The US Dollar fell as market participants moved away from safe-haven positions. Attention is also on the Federal Reserve decision on Wednesday, with expectations for no rate change in the 3.50%–3.75% range.
Uk Outlook Ahead Of Boe
In the UK, markets are cautious ahead of the Bank of England meeting on Thursday. A hold at 3.75% is expected, with core inflation easing as CPI excluding volatile items rose 3.1% year on year in March, down from 3.2%.
There is still division on the Monetary Policy Committee. Chief Economist Huw Pill pointed to the need for tighter conditions to curb inflation, while Governor Andrew Bailey said no immediate change is needed despite recent shocks.
The Pound has been supported by repricing of rate expectations linked to resilient growth and persistent inflation. Domestic political risks in the UK may limit further gains, while central bank guidance and Middle East developments remain key drivers.
Given the improving risk sentiment, we are seeing short-term strength in GBP/USD, but the key events this week are the central bank meetings. Implied volatility for the pair has noticeably increased, with 1-month options pricing in larger swings than we saw last month, climbing from 7% to over 9.5%. This suggests traders are positioning for a breakout rather than continued calm.

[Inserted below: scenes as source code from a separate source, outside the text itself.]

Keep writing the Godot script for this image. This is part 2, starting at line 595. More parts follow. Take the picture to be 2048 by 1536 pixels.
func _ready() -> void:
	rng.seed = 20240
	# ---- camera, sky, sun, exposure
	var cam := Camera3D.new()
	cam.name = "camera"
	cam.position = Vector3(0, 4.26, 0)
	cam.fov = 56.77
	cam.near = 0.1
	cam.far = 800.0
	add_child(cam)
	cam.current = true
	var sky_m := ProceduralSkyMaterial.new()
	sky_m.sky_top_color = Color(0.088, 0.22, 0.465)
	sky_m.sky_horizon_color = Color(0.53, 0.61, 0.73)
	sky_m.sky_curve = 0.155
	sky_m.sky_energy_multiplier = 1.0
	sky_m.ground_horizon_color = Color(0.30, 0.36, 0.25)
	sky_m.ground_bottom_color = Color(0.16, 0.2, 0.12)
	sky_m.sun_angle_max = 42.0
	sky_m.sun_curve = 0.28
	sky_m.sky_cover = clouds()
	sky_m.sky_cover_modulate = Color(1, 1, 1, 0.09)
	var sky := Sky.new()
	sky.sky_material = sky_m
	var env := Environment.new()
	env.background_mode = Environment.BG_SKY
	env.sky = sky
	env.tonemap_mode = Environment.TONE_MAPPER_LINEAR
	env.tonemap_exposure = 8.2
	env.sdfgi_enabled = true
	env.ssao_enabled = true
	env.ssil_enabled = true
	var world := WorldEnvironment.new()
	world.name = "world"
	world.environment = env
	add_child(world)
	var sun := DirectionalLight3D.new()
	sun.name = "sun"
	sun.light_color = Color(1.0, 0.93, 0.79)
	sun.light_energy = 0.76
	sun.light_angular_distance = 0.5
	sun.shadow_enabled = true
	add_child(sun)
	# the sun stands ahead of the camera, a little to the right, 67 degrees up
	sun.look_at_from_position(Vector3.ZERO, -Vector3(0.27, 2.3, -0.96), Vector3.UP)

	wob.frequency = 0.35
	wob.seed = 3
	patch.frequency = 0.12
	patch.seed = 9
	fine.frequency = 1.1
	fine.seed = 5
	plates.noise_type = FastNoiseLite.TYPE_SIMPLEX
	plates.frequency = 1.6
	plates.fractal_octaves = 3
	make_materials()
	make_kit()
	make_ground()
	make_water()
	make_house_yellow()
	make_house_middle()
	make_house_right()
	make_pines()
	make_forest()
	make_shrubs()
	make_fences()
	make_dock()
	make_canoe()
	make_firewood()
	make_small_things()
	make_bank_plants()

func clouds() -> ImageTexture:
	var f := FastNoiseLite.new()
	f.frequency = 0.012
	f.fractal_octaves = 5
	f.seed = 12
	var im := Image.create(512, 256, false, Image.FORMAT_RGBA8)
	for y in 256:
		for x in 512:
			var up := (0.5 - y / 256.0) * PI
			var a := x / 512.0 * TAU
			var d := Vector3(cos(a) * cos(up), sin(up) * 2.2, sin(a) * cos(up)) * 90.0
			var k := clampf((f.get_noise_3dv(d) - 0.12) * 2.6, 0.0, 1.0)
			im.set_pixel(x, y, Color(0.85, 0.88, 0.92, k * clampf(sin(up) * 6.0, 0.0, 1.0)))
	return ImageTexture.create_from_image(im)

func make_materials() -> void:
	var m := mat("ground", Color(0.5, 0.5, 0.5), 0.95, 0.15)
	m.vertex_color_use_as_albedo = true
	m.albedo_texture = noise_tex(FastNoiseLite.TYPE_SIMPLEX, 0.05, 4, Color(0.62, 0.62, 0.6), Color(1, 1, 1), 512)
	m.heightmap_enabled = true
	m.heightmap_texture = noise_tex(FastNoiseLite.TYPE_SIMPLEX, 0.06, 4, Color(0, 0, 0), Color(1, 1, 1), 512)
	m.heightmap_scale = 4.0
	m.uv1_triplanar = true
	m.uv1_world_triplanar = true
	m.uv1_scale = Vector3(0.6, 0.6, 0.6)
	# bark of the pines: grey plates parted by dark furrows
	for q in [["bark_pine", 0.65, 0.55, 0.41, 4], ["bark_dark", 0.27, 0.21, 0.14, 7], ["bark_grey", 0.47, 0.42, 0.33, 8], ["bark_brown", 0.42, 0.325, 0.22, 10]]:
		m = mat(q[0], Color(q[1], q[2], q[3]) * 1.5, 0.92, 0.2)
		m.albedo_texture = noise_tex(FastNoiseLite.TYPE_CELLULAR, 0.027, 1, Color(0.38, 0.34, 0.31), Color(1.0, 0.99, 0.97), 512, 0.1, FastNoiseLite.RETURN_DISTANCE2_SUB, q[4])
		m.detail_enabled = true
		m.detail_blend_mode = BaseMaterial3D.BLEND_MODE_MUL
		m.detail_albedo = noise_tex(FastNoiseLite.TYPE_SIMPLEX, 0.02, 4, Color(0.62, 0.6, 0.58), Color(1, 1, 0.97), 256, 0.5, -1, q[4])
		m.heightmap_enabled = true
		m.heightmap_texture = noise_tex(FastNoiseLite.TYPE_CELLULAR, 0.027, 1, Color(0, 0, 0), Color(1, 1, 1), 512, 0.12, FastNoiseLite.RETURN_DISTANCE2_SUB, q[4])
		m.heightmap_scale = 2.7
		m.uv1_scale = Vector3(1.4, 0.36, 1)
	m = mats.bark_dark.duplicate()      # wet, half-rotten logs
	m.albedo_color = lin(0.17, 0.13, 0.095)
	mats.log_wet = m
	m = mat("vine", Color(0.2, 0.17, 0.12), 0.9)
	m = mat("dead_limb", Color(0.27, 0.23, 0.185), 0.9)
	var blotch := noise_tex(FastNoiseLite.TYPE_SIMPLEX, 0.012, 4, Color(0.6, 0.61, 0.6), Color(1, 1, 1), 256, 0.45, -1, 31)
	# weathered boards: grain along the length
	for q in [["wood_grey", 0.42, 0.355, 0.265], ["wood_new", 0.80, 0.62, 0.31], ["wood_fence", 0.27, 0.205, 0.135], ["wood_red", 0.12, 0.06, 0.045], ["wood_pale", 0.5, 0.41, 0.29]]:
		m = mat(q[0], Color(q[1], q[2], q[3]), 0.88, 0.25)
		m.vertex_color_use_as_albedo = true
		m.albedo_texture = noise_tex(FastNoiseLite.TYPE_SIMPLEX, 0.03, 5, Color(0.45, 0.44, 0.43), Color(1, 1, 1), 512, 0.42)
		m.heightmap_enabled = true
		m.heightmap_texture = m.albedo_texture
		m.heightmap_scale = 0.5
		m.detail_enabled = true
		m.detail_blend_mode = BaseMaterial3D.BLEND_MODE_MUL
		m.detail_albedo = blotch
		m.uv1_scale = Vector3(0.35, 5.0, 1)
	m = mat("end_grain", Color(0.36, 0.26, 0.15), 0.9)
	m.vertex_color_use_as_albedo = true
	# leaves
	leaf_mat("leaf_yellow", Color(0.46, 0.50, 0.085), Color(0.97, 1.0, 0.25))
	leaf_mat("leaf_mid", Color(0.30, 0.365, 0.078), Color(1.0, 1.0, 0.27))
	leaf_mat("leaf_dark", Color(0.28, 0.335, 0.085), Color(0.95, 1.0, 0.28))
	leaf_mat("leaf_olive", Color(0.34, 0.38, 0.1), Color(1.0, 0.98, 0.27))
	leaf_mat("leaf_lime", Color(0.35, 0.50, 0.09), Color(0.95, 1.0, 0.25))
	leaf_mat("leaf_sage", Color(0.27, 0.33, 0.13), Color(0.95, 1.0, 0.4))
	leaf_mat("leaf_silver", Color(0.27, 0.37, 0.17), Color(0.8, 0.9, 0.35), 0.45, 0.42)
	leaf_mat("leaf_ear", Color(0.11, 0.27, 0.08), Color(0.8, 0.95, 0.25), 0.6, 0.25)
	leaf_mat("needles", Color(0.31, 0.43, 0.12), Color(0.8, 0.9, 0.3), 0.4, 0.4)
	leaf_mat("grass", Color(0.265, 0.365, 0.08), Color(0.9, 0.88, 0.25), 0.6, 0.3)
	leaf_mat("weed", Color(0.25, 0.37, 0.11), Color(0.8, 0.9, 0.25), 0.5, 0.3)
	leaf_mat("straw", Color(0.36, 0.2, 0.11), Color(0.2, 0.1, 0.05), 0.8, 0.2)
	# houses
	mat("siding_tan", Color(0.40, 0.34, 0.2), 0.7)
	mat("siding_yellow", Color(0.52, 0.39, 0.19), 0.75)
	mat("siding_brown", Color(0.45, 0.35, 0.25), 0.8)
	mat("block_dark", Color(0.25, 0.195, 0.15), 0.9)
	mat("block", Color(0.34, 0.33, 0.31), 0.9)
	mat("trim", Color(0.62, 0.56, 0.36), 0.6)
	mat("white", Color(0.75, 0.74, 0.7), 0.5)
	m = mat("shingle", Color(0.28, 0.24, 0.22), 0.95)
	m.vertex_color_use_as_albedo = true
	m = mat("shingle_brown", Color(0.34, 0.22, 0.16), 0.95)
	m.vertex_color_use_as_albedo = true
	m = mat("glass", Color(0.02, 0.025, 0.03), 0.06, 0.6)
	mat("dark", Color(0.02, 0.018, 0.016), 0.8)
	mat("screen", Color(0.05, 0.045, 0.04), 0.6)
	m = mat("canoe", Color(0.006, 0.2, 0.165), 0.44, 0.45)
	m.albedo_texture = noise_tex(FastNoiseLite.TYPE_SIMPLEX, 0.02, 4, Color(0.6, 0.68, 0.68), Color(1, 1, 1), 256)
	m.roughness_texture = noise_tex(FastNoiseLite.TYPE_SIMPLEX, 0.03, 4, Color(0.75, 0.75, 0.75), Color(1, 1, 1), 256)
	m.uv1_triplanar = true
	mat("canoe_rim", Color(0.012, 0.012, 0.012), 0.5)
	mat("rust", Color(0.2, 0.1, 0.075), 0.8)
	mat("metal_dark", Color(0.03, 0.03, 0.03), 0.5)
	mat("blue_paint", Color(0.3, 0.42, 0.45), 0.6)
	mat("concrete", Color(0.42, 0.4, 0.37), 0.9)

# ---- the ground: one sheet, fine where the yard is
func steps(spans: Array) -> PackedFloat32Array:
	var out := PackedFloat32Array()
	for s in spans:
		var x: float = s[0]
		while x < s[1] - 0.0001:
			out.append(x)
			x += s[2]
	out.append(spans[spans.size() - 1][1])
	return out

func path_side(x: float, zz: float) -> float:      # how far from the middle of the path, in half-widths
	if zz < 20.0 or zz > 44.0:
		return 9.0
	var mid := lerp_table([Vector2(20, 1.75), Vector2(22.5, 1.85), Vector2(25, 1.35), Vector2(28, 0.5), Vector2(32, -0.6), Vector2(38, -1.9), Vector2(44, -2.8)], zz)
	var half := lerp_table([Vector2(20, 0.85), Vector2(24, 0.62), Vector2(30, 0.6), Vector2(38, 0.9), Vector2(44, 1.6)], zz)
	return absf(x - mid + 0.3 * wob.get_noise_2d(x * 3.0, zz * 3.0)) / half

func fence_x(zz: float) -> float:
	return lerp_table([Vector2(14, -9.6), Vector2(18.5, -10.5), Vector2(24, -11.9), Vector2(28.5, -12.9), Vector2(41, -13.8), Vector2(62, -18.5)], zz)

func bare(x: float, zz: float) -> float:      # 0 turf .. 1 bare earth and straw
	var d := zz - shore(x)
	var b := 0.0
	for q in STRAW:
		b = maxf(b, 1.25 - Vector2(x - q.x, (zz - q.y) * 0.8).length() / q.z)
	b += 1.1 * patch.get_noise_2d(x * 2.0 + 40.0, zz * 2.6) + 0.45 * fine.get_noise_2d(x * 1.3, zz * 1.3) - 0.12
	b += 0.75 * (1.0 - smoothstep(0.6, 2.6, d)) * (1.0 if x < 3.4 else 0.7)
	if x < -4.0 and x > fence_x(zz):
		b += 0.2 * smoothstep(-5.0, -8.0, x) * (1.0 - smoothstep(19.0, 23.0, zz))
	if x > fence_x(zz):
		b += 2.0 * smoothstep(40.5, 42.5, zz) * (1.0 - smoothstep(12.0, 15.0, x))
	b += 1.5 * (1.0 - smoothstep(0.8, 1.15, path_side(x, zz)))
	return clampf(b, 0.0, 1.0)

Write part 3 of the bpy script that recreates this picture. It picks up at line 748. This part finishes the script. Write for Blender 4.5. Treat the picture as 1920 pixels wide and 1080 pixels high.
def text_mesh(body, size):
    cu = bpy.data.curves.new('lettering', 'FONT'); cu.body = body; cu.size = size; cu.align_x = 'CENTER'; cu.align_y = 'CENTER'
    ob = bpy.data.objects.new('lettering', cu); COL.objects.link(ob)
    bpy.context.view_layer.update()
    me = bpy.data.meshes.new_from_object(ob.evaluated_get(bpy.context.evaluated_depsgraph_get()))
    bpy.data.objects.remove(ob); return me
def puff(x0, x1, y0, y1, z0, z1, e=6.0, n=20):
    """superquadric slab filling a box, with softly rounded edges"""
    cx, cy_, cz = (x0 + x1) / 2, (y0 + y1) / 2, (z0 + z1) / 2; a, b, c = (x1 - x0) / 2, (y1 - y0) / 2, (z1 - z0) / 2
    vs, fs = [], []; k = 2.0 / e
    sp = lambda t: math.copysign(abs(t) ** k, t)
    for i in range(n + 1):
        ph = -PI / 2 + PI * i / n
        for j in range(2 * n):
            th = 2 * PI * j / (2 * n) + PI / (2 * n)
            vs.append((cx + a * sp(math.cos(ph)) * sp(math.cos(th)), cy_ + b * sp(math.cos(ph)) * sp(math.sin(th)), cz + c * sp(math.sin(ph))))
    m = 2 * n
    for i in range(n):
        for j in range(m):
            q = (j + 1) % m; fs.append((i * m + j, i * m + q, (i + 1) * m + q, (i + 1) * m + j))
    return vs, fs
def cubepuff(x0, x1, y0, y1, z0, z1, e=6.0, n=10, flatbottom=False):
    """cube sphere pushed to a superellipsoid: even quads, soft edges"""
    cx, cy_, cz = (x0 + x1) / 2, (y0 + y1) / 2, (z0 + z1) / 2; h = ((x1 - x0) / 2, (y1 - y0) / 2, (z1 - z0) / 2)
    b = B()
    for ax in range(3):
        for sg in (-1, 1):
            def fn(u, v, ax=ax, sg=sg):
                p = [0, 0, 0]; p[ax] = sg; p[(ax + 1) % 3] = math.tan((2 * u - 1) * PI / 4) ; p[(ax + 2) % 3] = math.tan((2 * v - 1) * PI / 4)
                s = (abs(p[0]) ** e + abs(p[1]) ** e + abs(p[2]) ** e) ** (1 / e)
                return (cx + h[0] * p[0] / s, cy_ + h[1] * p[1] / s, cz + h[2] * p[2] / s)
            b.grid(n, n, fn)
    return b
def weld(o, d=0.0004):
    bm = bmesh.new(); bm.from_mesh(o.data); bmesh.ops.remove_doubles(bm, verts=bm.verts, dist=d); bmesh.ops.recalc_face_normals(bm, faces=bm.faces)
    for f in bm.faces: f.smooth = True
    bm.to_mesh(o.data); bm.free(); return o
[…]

Volatility Strategies And Event Risk
The Bank of England’s expected hold at 3.75% comes with significant internal division, creating uncertainty. While the 3.1% core inflation figure from March is a relief, we recall that headline CPI for February 2026 ticked up to 3.3%, keeping pressure on the more hawkish members. Traders might consider using options strategies like straddles to profit from a potential post-meeting spike in volatility, regardless of the direction.
On the other side of the pair, the Federal Reserve is also expected to stay on hold, which has kept the US dollar subdued. The recent Non-Farm Payrolls report from March, which showed a solid but not inflationary gain of 215,000 jobs, supports this wait-and-see approach. This environment suggests that any dollar weakness may be limited unless the Fed provides surprisingly dovish guidance on Wednesday.
The positive geopolitical news from the Middle East is providing a temporary boost to risk assets like the pound. However, we must balance this against the rising domestic political risks in the UK that have been flagged as a potential headwind. This conflict suggests that while call options on GBP/USD look attractive now, purchasing some downside protection through puts could be a prudent hedge.
We remember from the rate hiking cycle in 2025 that the pound’s initial strength often faded as concerns about the UK’s economic resilience took over. A similar pattern could emerge if the Bank of England sounds worried about growth, even while holding rates steady. Therefore, selling covered calls against existing long positions above the 1.3600 level could be a strategy to capitalize on the current optimism while acknowledging the potential for a limited upside.